### LISTED ENTRIES ###

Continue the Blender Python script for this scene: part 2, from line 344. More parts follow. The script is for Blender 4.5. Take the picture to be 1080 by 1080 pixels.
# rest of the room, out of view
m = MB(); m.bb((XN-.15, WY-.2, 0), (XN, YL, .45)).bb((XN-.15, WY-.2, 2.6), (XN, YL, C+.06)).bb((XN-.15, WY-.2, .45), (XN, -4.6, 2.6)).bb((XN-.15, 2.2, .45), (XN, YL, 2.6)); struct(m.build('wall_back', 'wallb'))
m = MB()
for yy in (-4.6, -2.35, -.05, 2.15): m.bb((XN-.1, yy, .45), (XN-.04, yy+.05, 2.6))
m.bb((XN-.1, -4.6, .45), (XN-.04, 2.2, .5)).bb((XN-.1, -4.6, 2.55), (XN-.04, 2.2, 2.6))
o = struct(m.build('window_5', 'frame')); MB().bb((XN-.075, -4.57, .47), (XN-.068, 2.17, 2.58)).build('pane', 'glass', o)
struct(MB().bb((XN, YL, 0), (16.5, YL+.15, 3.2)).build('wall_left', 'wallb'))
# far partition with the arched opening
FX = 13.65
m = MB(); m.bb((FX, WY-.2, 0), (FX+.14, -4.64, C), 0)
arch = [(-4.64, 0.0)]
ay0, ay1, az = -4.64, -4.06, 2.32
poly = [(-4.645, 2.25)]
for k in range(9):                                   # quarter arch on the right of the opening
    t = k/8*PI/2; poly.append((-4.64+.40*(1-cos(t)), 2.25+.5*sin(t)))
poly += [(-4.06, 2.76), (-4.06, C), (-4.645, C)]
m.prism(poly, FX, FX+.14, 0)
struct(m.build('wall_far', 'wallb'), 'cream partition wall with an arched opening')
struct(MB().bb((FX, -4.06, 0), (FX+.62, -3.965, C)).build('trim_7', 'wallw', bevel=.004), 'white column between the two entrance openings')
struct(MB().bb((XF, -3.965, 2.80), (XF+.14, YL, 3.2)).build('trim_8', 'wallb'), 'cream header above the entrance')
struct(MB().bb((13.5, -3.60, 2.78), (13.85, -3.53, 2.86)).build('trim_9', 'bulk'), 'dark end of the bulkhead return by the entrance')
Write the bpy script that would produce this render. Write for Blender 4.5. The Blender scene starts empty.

###

● THE REQUEST: From the entries above, return each line with the word "Blender" in it.

● SOLUTION:
Continue the Blender Python script for this scene: part 2, from line 344. More parts follow. The script is for Blender 4.5. Take the picture to be 1080 by 1080 pixels.
Write the bpy script that would produce this render. Write for Blender 4.5. The Blender scene starts empty.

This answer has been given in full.